> WHAT IS ASKED
Write out the data below exactly as given, without any of its pictures.

> DATA BLOCK
- - -

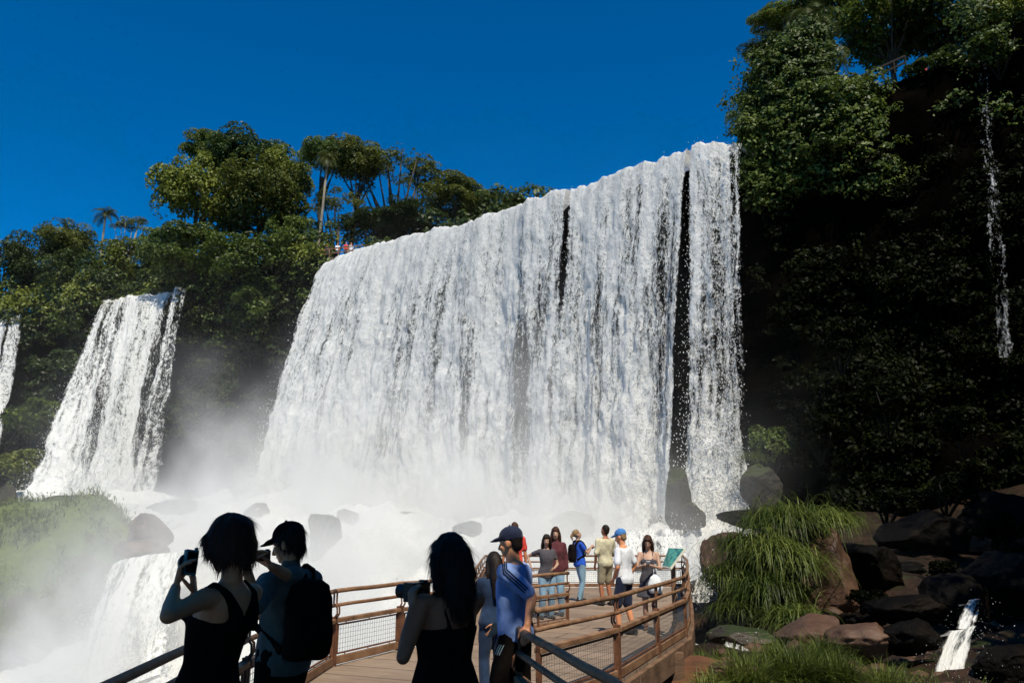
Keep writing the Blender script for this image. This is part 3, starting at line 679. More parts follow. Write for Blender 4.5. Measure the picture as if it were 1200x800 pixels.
bx = lambda P, x0, x1, z0, z1, e=2.: sstep(x0-e, x0+e, P[:, 0])*sstep(x1+e, x1-e, P[:, 0])*sstep(z0-e, z0+e, P[:, 2])*sstep(z1+e, z1-e, P[:, 2])
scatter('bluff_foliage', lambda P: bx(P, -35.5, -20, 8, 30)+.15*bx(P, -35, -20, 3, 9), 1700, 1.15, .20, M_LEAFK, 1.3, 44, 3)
scatter('bluff_foliage', lambda P: bx(P, -35.5, -20, 10, 27), 500, 1.0, .20, M_LEAFD, 1.6, 44, 4)
scatter('bluff_foliage', lambda P: bx(P, -34, -19, 23, 30, 1.5), 500, 1.1, .2, M_LEAF, 1.6, 44, 5)
scatter('bluff_foliage', lambda P: bx(P, -110, -52.5, 2, 30), 2300, 1.3, .22, M_LEAFD, 1.4, 44, 7)
scatter('ledge_foliage', lambda P: bx(P, 17, 24.8, 23.5, 33, 1.0)*sstep(19.5, 25, P[:, 2]+(27-P[:, 0])*.4), 900, .8, .15, M_LEAF, 1.2, 44, 9)
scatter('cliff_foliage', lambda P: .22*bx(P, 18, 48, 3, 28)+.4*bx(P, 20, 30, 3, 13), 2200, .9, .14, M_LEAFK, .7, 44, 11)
scatter('rim_undergrowth', lambda P: bx(P, 17, 30, 28, 34, .8), 1300, 1.0, .15, M_LEAFD, .5, 50, 18, lift=6, back=5)
scatter('rim_undergrowth', lambda P: bx(P, -130, -19.5, 26.3, 30, .6)*(1-.9*bx(P, -50, -37, 20, 40, .5)), 900, 1.25, .2, M_LEAFG, 1.2, 50, 15, lift=5.5, back=5)
scatter('rim_undergrowth', lambda P: bx(P, -130, -19.5, 26.3, 30, .6)*(1-.9*bx(P, -50, -37, 20, 40, .5)), 700, 1.2, .2, M_LEAFY, 1.6, 50, 16, lift=4, back=2)
scatter('rim_undergrowth', lambda P: bx(P, -54, -35, 26.3, 30, .6)+.6*bx(P, -17, 0, 26.3, 30, .6), 1300, 1.2, .2, M_LEAFD, 0, 50, 17, lift=4.5, back=9)
scatter('rim_foliage', lambda P: bx(P, 26, 62, 27, 42, 1.2), 1500, 1.0, .16, M_LEAFD, 1., 44, 13, lift=3, back=3)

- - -

> TASK RESPONSE
Keep writing the Blender script for this image. This is part 3, starting at line 679. More parts follow. Write for Blender 4.5. Measure the picture as if it were 1200x800 pixels.
bx = lambda P, x0, x1, z0, z1, e=2.: sstep(x0-e, x0+e, P[:, 0])*sstep(x1+e, x1-e, P[:, 0])*sstep(z0-e, z0+e, P[:, 2])*sstep(z1+e, z1-e, P[:, 2])
scatter('bluff_foliage', lambda P: bx(P, -35.5, -20, 8, 30)+.15*bx(P, -35, -20, 3, 9), 1700, 1.15, .20, M_LEAFK, 1.3, 44, 3)
scatter('bluff_foliage', lambda P: bx(P, -35.5, -20, 10, 27), 500, 1.0, .20, M_LEAFD, 1.6, 44, 4)
scatter('bluff_foliage', lambda P: bx(P, -34, -19, 23, 30, 1.5), 500, 1.1, .2, M_LEAF, 1.6, 44, 5)
scatter('bluff_foliage', lambda P: bx(P, -110, -52.5, 2, 30), 2300, 1.3, .22, M_LEAFD, 1.4, 44, 7)
scatter('ledge_foliage', lambda P: bx(P, 17, 24.8, 23.5, 33, 1.0)*sstep(19.5, 25, P[:, 2]+(27-P[:, 0])*.4), 900, .8, .15, M_LEAF, 1.2, 44, 9)
scatter('cliff_foliage', lambda P: .22*bx(P, 18, 48, 3, 28)+.4*bx(P, 20, 30, 3, 13), 2200, .9, .14, M_LEAFK, .7, 44, 11)
scatter('rim_undergrowth', lambda P: bx(P, 17, 30, 28, 34, .8), 1300, 1.0, .15, M_LEAFD, .5, 50, 18, lift=6, back=5)
scatter('rim_undergrowth', lambda P: bx(P, -130, -19.5, 26.3, 30, .6)*(1-.9*bx(P, -50, -37, 20, 40, .5)), 900, 1.25, .2, M_LEAFG, 1.2, 50, 15, lift=5.5, back=5)
scatter('rim_undergrowth', lambda P: bx(P, -130, -19.5, 26.3, 30, .6)*(1-.9*bx(P, -50, -37, 20, 40, .5)), 700, 1.2, .2, M_LEAFY, 1.6, 50, 16, lift=4, back=2)
scatter('rim_undergrowth', lambda P: bx(P, -54, -35, 26.3, 30, .6)+.6*bx(P, -17, 0, 26.3, 30, .6), 1300, 1.2, .2, M_LEAFD, 0, 50, 17, lift=4.5, back=9)
scatter('rim_foliage', lambda P: bx(P, 26, 62, 27, 42, 1.2), 1500, 1.0, .16, M_LEAFD, 1., 44, 13, lift=3, back=3)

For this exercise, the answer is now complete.